• Provided material:

──────

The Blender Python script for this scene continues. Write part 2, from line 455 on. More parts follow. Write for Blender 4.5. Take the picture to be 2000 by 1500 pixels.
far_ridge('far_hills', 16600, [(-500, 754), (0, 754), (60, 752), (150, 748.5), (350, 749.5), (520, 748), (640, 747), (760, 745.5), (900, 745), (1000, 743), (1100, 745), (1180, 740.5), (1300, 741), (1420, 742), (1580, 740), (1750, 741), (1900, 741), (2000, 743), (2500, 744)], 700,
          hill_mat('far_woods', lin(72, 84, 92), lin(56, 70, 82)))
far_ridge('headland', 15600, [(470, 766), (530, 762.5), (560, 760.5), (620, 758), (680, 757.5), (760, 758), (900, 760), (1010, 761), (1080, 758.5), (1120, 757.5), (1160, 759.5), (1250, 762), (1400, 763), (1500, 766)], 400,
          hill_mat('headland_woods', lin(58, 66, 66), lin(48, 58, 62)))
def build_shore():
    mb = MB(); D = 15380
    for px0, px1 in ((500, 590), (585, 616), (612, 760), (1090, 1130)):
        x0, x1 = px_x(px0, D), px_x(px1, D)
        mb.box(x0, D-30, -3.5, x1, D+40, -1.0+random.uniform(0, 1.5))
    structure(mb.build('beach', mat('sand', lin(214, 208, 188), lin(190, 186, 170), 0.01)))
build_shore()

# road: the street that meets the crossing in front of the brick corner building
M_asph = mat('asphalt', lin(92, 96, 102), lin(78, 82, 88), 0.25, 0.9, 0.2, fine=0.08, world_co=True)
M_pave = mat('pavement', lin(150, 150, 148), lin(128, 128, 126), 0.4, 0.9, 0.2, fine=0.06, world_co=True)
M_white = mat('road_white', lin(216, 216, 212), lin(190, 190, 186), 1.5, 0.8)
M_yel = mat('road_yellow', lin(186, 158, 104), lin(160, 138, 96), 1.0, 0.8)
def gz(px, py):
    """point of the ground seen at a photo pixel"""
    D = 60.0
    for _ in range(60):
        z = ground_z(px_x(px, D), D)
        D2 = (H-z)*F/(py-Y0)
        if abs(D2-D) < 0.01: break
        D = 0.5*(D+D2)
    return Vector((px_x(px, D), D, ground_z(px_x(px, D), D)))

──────

• Direction: Copy exactly the lines of the listing above, beginning at the line with "hill_mat('far_woods', lin(72, 84, 92), lin(56, 70, 82)))" and ending at its final line; write out nothing else.

• Task result:
          hill_mat('far_woods', lin(72, 84, 92), lin(56, 70, 82)))
far_ridge('headland', 15600, [(470, 766), (530, 762.5), (560, 760.5), (620, 758), (680, 757.5), (760, 758), (900, 760), (1010, 761), (1080, 758.5), (1120, 757.5), (1160, 759.5), (1250, 762), (1400, 763), (1500, 766)], 400,
          hill_mat('headland_woods', lin(58, 66, 66), lin(48, 58, 62)))
def build_shore():
    mb = MB(); D = 15380
    for px0, px1 in ((500, 590), (585, 616), (612, 760), (1090, 1130)):
        x0, x1 = px_x(px0, D), px_x(px1, D)
        mb.box(x0, D-30, -3.5, x1, D+40, -1.0+random.uniform(0, 1.5))
    structure(mb.build('beach', mat('sand', lin(214, 208, 188), lin(190, 186, 170), 0.01)))
build_shore()

# road: the street that meets the crossing in front of the brick corner building
M_asph = mat('asphalt', lin(92, 96, 102), lin(78, 82, 88), 0.25, 0.9, 0.2, fine=0.08, world_co=True)
M_pave = mat('pavement', lin(150, 150, 148), lin(128, 128, 126), 0.4, 0.9, 0.2, fine=0.06, world_co=True)
M_white = mat('road_white', lin(216, 216, 212), lin(190, 190, 186), 1.5, 0.8)
M_yel = mat('road_yellow', lin(186, 158, 104), lin(160, 138, 96), 1.0, 0.8)
def gz(px, py):
    """point of the ground seen at a photo pixel"""
    D = 60.0
    for _ in range(60):
        z = ground_z(px_x(px, D), D)
        D2 = (H-z)*F/(py-Y0)
        if abs(D2-D) < 0.01: break
        D = 0.5*(D+D2)
    return Vector((px_x(px, D), D, ground_z(px_x(px, D), D)))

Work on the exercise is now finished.